Rosa muncul dari kamarnya. Mengisap cerutu. Memandang foto di atas kain hitam, lalu mengambilnya. Menghempaskan asap cerutu ke wajah berpici itu.
“Perempuan orang hukuman, Tapi jangan samakan kesedihan dengan air mata, nangis itu kerjaan kerdil, kamu cuma melacur dengan perasaan, laki-laki lima puluh tahun masuk ke rumah ini, dua belas tahun jadi sandaran hidup kalian, dua belas tahun aku keluar masuk jalanan, karena rumah ini tidak lagi melindungi. Sekarang aku sanggup mengurus rumah tangga ini. Jangan ucapkan kata ayah lagi di depanku!”
Demikian salah satu adegan dalam Pentas Kelompok Kerja Teater Tesa bertajuk Pertja di Sanggar Teater Tesa FIB UNS, Senin (28/03).
Pertja adalah sepenggal lakon yang terdiri atas lima bagian, yaitu: Mendung; Saat Baik Memetik Tomat; Penyakit Itu Sehat; Meniti Karet Gelang; Gita; dan Kunang-kunang di Jalan Layang. Naskah benjon yang satu ini dilakoni oleh lima tokoh, diantaranya Rosa, perempuan 28 tahun; Pupu, perempuan 20 tahun; Selasih, perempuan 16 tahun, Brojo, lelaki 50 tahun; dan Rian, lelaki 24 tahun.
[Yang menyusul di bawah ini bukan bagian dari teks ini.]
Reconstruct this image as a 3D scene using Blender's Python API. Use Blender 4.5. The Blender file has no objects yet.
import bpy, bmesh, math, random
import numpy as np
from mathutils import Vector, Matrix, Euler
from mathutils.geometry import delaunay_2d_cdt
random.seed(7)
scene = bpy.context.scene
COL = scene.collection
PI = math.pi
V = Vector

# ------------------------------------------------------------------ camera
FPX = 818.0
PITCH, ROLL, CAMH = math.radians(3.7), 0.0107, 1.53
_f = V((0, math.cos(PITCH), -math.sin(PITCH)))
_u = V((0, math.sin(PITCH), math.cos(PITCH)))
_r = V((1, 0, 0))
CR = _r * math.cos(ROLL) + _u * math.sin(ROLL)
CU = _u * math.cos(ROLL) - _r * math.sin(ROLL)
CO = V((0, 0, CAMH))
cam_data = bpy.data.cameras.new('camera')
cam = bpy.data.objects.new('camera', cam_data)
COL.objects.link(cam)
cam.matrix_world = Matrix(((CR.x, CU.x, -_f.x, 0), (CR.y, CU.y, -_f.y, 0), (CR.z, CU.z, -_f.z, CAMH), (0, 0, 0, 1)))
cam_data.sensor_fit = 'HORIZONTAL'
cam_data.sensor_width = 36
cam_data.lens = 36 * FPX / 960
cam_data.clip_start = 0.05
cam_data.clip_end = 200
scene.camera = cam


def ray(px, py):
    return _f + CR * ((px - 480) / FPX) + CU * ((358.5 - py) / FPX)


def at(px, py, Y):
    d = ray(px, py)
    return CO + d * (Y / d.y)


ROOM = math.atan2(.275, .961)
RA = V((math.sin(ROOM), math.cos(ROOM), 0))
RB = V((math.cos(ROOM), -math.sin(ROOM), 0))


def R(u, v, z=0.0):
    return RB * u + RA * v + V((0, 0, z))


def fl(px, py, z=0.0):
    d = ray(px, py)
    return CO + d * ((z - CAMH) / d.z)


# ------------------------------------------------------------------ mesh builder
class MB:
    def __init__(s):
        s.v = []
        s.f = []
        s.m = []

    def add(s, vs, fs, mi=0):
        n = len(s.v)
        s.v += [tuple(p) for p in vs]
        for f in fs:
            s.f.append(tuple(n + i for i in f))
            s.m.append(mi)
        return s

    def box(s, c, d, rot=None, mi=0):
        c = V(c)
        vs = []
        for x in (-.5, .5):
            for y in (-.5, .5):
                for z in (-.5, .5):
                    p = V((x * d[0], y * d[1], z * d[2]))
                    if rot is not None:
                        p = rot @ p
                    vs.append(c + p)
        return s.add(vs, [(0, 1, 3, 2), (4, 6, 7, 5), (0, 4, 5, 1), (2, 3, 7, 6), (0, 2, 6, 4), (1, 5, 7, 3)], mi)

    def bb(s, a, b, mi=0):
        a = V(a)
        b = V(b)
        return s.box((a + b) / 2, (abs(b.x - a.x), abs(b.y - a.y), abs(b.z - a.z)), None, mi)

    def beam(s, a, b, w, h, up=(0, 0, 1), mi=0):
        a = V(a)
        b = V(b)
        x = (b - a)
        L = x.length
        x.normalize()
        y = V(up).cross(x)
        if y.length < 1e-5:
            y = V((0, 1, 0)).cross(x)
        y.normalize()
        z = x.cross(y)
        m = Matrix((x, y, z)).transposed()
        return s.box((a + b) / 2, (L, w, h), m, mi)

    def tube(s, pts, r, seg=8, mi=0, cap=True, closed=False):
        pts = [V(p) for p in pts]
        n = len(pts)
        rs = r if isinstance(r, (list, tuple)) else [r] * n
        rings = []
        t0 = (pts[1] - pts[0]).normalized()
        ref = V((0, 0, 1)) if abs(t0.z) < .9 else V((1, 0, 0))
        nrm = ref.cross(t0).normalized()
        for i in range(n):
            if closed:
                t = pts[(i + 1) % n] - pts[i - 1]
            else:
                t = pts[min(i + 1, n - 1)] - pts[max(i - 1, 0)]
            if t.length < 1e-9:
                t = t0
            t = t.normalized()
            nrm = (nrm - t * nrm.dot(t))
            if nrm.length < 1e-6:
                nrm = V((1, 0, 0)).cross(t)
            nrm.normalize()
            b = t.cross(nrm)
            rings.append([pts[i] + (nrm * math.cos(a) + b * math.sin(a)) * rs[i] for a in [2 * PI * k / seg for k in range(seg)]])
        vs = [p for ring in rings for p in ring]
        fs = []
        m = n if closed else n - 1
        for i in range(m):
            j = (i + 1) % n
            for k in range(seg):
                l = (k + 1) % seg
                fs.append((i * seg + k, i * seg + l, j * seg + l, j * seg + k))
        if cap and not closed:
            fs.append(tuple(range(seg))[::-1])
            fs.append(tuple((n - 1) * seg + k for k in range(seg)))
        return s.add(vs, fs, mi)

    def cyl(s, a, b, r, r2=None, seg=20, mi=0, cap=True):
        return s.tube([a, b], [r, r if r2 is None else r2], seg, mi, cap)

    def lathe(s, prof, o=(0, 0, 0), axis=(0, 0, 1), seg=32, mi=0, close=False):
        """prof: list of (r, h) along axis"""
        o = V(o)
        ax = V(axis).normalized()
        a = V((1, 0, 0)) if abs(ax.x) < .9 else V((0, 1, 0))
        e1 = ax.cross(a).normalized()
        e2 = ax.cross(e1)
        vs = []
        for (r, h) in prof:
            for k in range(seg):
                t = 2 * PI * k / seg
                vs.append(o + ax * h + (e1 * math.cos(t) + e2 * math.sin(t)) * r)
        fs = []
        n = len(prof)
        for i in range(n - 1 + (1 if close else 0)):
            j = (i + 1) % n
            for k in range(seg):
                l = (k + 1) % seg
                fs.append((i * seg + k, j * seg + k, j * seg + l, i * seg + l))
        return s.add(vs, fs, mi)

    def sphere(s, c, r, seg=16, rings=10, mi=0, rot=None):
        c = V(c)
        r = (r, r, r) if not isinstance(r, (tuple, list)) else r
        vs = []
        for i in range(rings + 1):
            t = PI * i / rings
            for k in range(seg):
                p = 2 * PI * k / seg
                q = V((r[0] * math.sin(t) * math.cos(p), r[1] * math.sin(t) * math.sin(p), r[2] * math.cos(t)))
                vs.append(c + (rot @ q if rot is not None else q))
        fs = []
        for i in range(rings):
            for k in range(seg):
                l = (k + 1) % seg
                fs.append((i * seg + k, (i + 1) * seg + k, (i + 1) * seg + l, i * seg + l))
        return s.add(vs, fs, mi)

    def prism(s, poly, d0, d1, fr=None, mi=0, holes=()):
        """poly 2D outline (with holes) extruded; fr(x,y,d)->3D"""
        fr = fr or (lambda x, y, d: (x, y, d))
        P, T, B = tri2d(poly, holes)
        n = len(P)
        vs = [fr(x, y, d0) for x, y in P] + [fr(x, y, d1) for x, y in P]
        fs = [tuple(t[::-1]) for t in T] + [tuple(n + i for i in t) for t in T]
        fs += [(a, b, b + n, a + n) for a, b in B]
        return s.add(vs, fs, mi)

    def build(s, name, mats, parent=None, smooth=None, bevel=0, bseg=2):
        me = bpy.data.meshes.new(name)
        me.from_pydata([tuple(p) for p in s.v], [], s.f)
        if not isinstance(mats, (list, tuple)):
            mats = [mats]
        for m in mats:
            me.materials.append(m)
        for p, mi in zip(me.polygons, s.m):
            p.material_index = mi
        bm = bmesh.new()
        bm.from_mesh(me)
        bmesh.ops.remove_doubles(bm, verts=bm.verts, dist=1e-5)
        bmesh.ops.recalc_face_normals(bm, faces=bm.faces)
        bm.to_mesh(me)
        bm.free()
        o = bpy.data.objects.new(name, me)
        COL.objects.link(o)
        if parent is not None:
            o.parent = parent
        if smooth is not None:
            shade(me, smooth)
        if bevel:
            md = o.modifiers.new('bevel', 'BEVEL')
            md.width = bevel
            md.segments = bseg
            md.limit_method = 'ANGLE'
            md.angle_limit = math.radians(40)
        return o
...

Pertja bercerita tentang tiga wanita bernama Rosa, Pupu, dan Selasih. Cerita hidup mereka ialah ciri khas masyarakat urban, yang penuh perselisihan di antara perbudakan tata cara dan keinginan berkehendak bebas. Rangkaian masalah terus menghantui mereka: kemiskinan, mimpi akan kekayaan, kebangkrutan, patah semangat, ketidakadilan. Walaupun masing-masing figur berlainan pendapat, mereka pada akhirnya berusaha mencari jalan penyelamatan—demi keutuhan keluarga.
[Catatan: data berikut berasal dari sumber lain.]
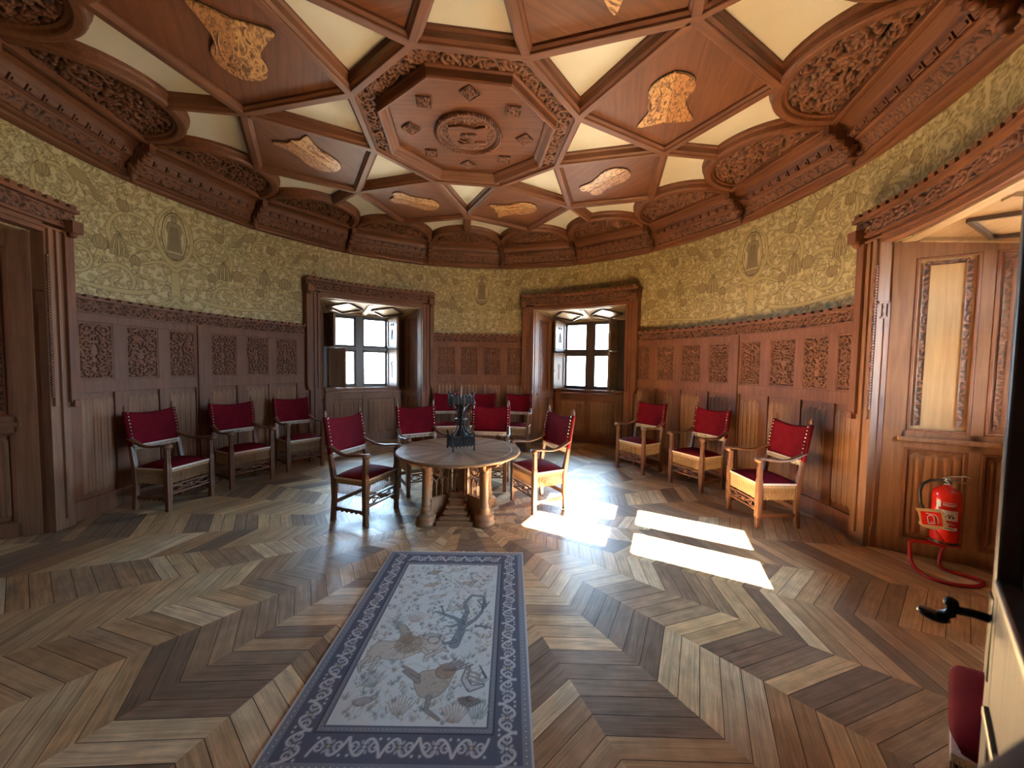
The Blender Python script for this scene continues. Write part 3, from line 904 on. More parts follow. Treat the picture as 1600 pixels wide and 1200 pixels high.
    for s in (-1, 1):
        c = s*.42
        Q = [(c-.33, ym), (c, y0+.05), (c+.33, ym), (c, y1-.05)]
        bl = MB()
        for k in range(4): bl.rings(rib(Q[k], Q[(k+1) % 4], .030, .030))
        bl.build('soffit_lozenge', M['frame'], so)
    b.build('soffit_rib', M['soffit'], so)
    # apron under the sill
    ap = empty('apron', parent=w)
    b = MB().box2((-hb-.02, 4.66, 0), (hb+.02, 5.0, 1.06))
    b.build('apron_board', M['wood_z'], ap)
    b = MB()
    for x0, x1 in ((-hb, -hb+.13), (-.05, .05), (hb-.13, hb)): b.box2((x0, 4.635, .0), (x1, 4.68, 1.05))
    for z0, z1 in ((0, .17), (.93, 1.06)): b.box2((-hb, 4.637, z0), (hb, 4.68, z1))
    b.build('apron_framing', M['jamb'] if n == 1 else M['wood_z'], ap, bevel=0.004)
    for s in (-1, 1):
        L_ = linen_field(6, 60, 40)
        X, Z = np.meshgrid(np.linspace(s*.34-.28, s*.34+.28, 60), np.linspace(.18, .92, 40))
        grid_obj('linenfold_panel', X, 4.655-L_*.016, Z, M['linen'], ap)
    MB().box2((-hb-.01, 4.60, 1.06), (hb+.01, 4.98, 1.10)).box2((-hb, 4.70, 1.10), (hb, 5.0, 1.17)).build('sill', M['jamb'] if n == 1 else M['wood_x'], w, bevel=0.006)
    # frame with stone-like mullion and transom
    y = D1
    fr = MB()
    fr.box2((-hb-.02, y, 1.15), (tc_-.58, y+.14, 2.76)).box2((tc_+.58, y, 1.15), (hb+.02, y+.14, 2.76))
    fr.box2((-hb, y, 2.66), (hb, y+.14, 2.80)).box2((-hb, y, 1.13), (hb, y+.14, 1.21))
    fr.box2((tc_-.075, y-.01, 1.15), (tc_+.075, y+.14, 2.72)).box2((tc_-.62, y-.005, 1.955), (tc_+.62, y+.13, 2.04))
    fro = fr.build('window_frame', M['frame'], w, bevel=0.008)
    for s in (-1, 1):
        for z0, z1 in ((1.21, 1.955), (2.04, 2.66)):
            x0, x1 = sorted((tc_+s*.075, tc_+s*.58))
            c = MB()
            c.box2((x0, y+.02, z0), (x0+.035, y+.075, z1)).box2((x1-.035, y+.02, z0), (x1, y+.075, z1))
            c.box2((x0, y+.02, z0), (x1, y+.075, z0+.035)).box2((x0, y+.02, z1-.035), (x1, y+.075, z1))
            ca_ = c.build('casement', M['frame'], fro, bevel=0.004)
            MB().box2((x0+.03, y+.045, z0+.03), (x1-.03, y+.050, z1-.03)).build('pane', M['glass'], fro)
    # shutters: (side, open angle from the window plane, width, z0, z1)
    for s, ang, wd, z0, z1 in shutters:
        hx = tc_+s*.60
        sh = empty('shutter', (hx, y-.02, 0), 0, w)
        # local x runs from the hinge towards the free edge
        th = math.radians(ang)
        dirv = Vector((-s*math.cos(th), -math.sin(th)))
        sh.rotation_euler = (0, 0, math.atan2(dirv.y, dirv.x))
        b = MB().box2((0, -.012, z0), (wd, .012, z1))
        b.build('shutter_board', M['shut'], sh, bevel=0.003)
        for f in (-1, 1):
            b = MB()
            b.box2((0, f*.012, z0), (.045, f*.024, z1)).box2((wd-.045, f*.012, z0), (wd, f*.024, z1))
            b.box2((0, f*.012, z0), (wd, f*.024, z0+.06)).box2((0, f*.012, z1-.06), (wd, f*.024, z1))
            b.build('shutter_frame', M['shut'], sh, bevel=0.003)
            mz, mx_ = (z0+z1)/2, wd/2
            b = MB()
            if z0 > 1.9:
                for q in (-.04, .04): b.tube([(mx_+q, f*.013, mz+.16), (mx_+q, f*.015, mz+.20)], .012, 8)
                b.tube([(mx_-.055, f*.014, mz-.14), (mx_, f*.014, mz+.08), (mx_+.055, f*.014, mz-.14), (mx_-.055, f*.014, mz-.14)], .004, 6)
                b.tube([(mx_, f*.014, mz-.14), (mx_, f*.014, mz+.04)], .004, 6)
            else:
                b.tube([(mx_+.035*math.cos(k*.6), f*.014, mz+.10+.05*math.sin(k*.6)) for k in range(11)], .004, 6)
                b.tube([(mx_, f*.014, mz-.2), (mx_, f*.014, mz+.05)], .004, 6)
            b.build('shutter_carving', M['frame'], sh)
        MB().box((wd-.02, .02, (z0+z1)/2), (.02, .02, .05)).build('shutter_latch', M['chrome'], sh)
    return w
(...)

Hal yang menarik dari Pertja adalah adanya isu ketidakadilan gender, dapat disimpulkan bahwa tokoh-tokoh perempuan dalam cerita Pertja tersebut mengalami ketidakadilan gender. Selasih mendapatkan pelecehan seksual dari tokoh Brojo. Kelicikan dan kelihaian Brojo dalam membujuk akhirnya berhasil menjerumuskan Selasih dalam pemikiran yang liar sehingga ia terus melakukan petualangan menikmati pergaulan bebas dengan banyak orang. Akibatnya, Selasih hamil di luar nikah tanpa ada yang bertanggung jawab. Ia dikucilkan akibat perbuatannya hamil di luar nikah. Selasih dikurung di dalam kamar. Tidak boleh keluar dari sana apalagi keluar rumah karena telah membawa aib bagi keluarga, Selasih telah dicap negatif (stereotip), termarginalisasi, tersubordinasi, dan juga terdiskriminasi. Akibat dari manifestasi tersebut Selasih mengalami gangguan psikis.
“Buka! Pupu! Buka! Aku tidak hamil. Bukan bayi dalam perutku. Ini penyakit!”
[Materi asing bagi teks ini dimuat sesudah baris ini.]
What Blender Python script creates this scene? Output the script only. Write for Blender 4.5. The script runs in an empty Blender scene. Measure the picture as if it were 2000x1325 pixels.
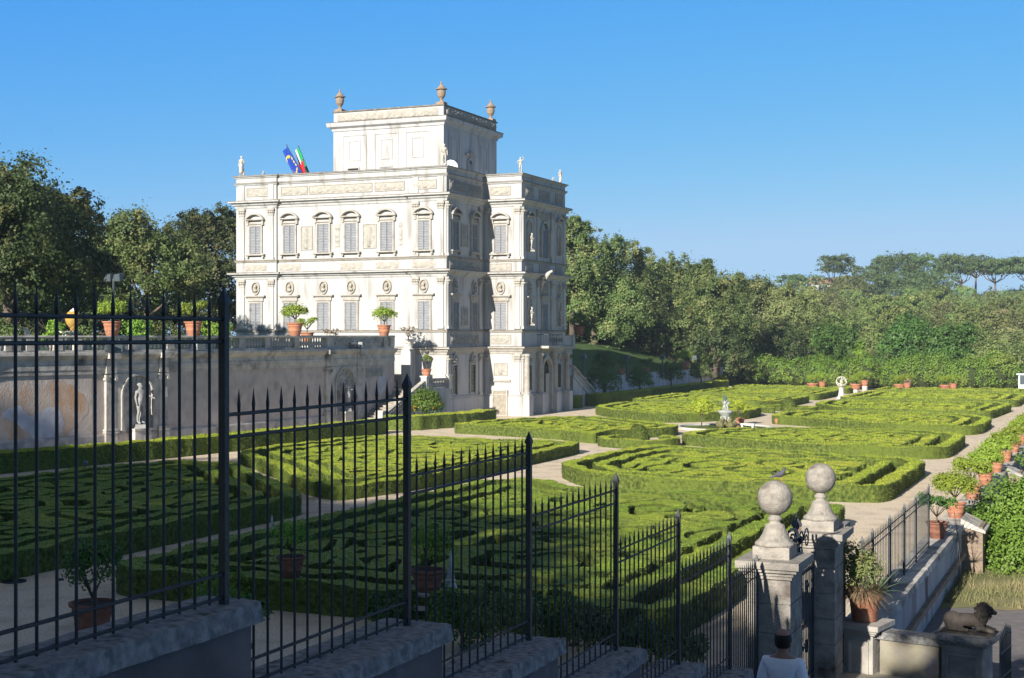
import bpy, bmesh, math, random
import numpy as np
from mathutils import Vector, Matrix
R=math.radians; PI=math.pi
sc=bpy.context.scene
COL=sc.collection
random.seed(7)
EYE=6.5; F=2750.0; TH=R(23.3); CC=math.cos(TH); SS=math.sin(TH)
# ---------- camera maths: a photo direction meets a real plane of the place
def ray(px,py=655):
    X=(px-1000)/F
    return (X*CC-SS, X*SS+CC, -(py-655)/F)
def onx(px,x0,py=655):
    d=ray(px,py); Z=x0/d[0]; return (x0,Z*d[1],EYE+Z*d[2])
def ony(px,y0,py=655):
    d=ray(px,py); Z=y0/d[1]; return (Z*d[0],y0,EYE+Z*d[2])
def ong(px,py,z=0.0):
    d=ray(px,py); Z=(EYE-z)/-d[2]; return (Z*d[0],Z*d[1],z)
def onz(px,py,Z):
    d=ray(px,py); return (Z*d[0],Z*d[1],EYE+Z*d[2])
# ---------- node materials
def _n(nt,t,**k):
    n=nt.nodes.new(t)
    for a,b in k.items(): setattr(n,a,b)
    return n
def mat(name,c1,c2=None,scale=2.0,rough=0.8,bump=0.0,bscale=20.0,detail=6,c3=None,s3=0.5,t3=(0.5,0.7),metal=0.0,trans=0.0,stretch=None,spec=0.3,lo=0.35,hi=0.65,rand=0.0,bdist=0.05):
    m=bpy.data.materials.new(name); m.use_nodes=True; nt=m.node_tree; nt.nodes.clear()
    out=_n(nt,'ShaderNodeOutputMaterial'); p=_n(nt,'ShaderNodeBsdfPrincipled')
    p.inputs['Roughness'].default_value=rough; p.inputs['Metallic'].default_value=metal
    p.inputs['Specular IOR Level'].default_value=spec
    L=nt.links.new
    tc=_n(nt,'ShaderNodeTexCoord'); vec=tc.outputs['Object']
    if stretch:
        mp=_n(nt,'ShaderNodeMapping'); mp.inputs['Scale'].default_value=stretch; L(vec,mp.inputs['Vector']); vec=mp.outputs['Vector']
    def mixcol(a,b,fac):
        mx=_n(nt,'ShaderNodeMix',data_type='RGBA'); 
        if isinstance(a,tuple): mx.inputs[6].default_value=(*a,1)
        else: L(a,mx.inputs[6])
        if isinstance(b,tuple): mx.inputs[7].default_value=(*b,1)
        else: L(b,mx.inputs[7])
        L(fac,mx.inputs[0]); return mx.outputs[2]
    def noise(s,d,a=lo,b=hi):
        nz=_n(nt,'ShaderNodeTexNoise'); nz.inputs['Scale'].default_value=s; nz.inputs['Detail'].default_value=d; L(vec,nz.inputs['Vector'])
        mr=_n(nt,'ShaderNodeMapRange'); mr.inputs[1].default_value=a; mr.inputs[2].default_value=b; L(nz.outputs['Fac'],mr.inputs[0])
        return mr.outputs[0]
    col=c1
    if c2 is not None: col=mixcol(c1,c2,noise(scale,detail))
    if c3 is not None: col=mixcol(col,c3,noise(s3,8,*t3))
    if rand>0:
        oi=_n(nt,'ShaderNodeObjectInfo'); hs=_n(nt,'ShaderNodeHueSaturation')
        mr=_n(nt,'ShaderNodeMapRange'); mr.inputs[3].default_value=1-rand; mr.inputs[4].default_value=1+rand; L(oi.outputs['Random'],mr.inputs[0])
        L(mr.outputs[0],hs.inputs['Value'])
        mr2=_n(nt,'ShaderNodeMapRange'); mr2.inputs[3].default_value=0.5-rand*0.08; mr2.inputs[4].default_value=0.5+rand*0.06; L(oi.outputs['Random'],mr2.inputs[0])
        L(mr2.outputs[0],hs.inputs['Hue'])
        if isinstance(col,tuple): hs.inputs['Color'].default_value=(*col,1)
        else: L(col,hs.inputs['Color'])
        col=hs.outputs['Color']
    if isinstance(col,tuple): p.inputs['Base Color'].default_value=(*col,1)
    else: L(col,p.inputs['Base Color'])
    if bump>0:
        nz=_n(nt,'ShaderNodeTexNoise'); nz.inputs['Scale'].default_value=bscale; nz.inputs['Detail'].default_value=5; L(tc.outputs['Object'],nz.inputs['Vector'])
        bp=_n(nt,'ShaderNodeBump'); bp.inputs['Strength'].default_value=bump; bp.inputs['Distance'].default_value=bdist
        L(nz.outputs['Fac'],bp.inputs['Height']); L(bp.outputs['Normal'],p.inputs['Normal'])
    if trans>0:
        tr=_n(nt,'ShaderNodeBsdfTranslucent'); ms=_n(nt,'ShaderNodeMixShader'); ms.inputs[0].default_value=trans
        if isinstance(col,tuple): tr.inputs['Color'].default_value=(*col,1)
        else: L(col,tr.inputs['Color'])
        L(p.outputs[0],ms.inputs[1]); L(tr.outputs[0],ms.inputs[2]); L(ms.outputs[0],out.inputs[0])
    else: L(p.outputs[0],out.inputs[0])
    return m
# ---------- object bookkeeping
def tag(o,label=None,cat=None,group=None,kind=None):
    if label: o['label']=label
    if cat: o['category']=cat
    if group: o['group']=group
    if kind: o['kind']=kind
    return o
def thing(name,loc,label,cat,group=None,rz=0.0):
    o=bpy.data.objects.new(name,None); o.empty_display_size=0.3; COL.objects.link(o)
    o.location=loc; o.rotation_euler=(0,0,rz)
    return tag(o,label,cat,group)
def mkmesh(name,verts,faces,mats,smooth=False,mi=None):
    me=bpy.data.meshes.new(name); me.from_pydata([tuple(v) for v in verts],[],faces)
    for m in (mats if isinstance(mats,(list,tuple)) else [mats]):
        if m is not None: me.materials.append(m)
    if smooth: me.polygons.foreach_set('use_smooth',[True]*len(me.polygons))
    if mi is not None: me.polygons.foreach_set('material_index',mi)
    me.update(); return me
def link(name,me,parent=None,loc=(0,0,0)):
    o=bpy.data.objects.new(name,me); COL.objects.link(o); o.location=loc
    if parent is not None: o.parent=parent
    return o
def copy_tree(o,parent=None):
    c=o.copy(); COL.objects.link(c); c.parent=parent
    for ch in list(o.children): copy_tree(ch,c)
    return c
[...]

Kemudian tokoh Pupu juga mengalami kekerasan fisik dan psikis. Keperawanannya terenggut oleh Rian yang tidak bertanggungjawab. Akibatnya, Pupu merasa hina lebih dari sampah, sampai ia ingin bunuh diri karena adanya stereotip atau pelabelan negatif yang berasal dari norma yang berlaku di masyarakat.
Rosa mengalami kekerasan fisik dan psikis, ia diperkosa oleh lelaki yang mengaku ayah. Akibatnya, Rosa menanggung beban psikis yang berat sehingga ia besar di jalanan dan memilih bekerja menjadi “Mami”.
Hingga akhirnya ketiga perempuan itu melakukan pemberontakan atas absurditas dalam hidup mereka. Di mana Selasih sejak awal ingin menggugurkan kandungannya, akan tetapi gagal. Namun, Selasih puas karena berhasil menghabisi nyawa Brojo. Kemudian Pupu, ia berusaha ingin bunuh diri karena sudah tidak tahan dengan hidupnya, tetapi pada akhirnya usaha bunuh diri Pupu digagalkan Selasih. Yang terakhir adalah tokoh Rosa yang melawan absurditas hidupnya dengan menjadi seorang “Mami” demi menghidupi keluarga. Perjuangan mereka pun pada akhirnya tidak sia-sia. Kemenangan pun mereka raih.
Sepintas, akhir cerita Pertja juga berkaca pada konsep absurdisme Albert Camus, di mana pahlawan absurdisme yang sejati adalah mereka yang berani memberontak dan maju tak gentar menempuh perjalanan hidup demi menghadapi kehampaan absurditas kehidupan.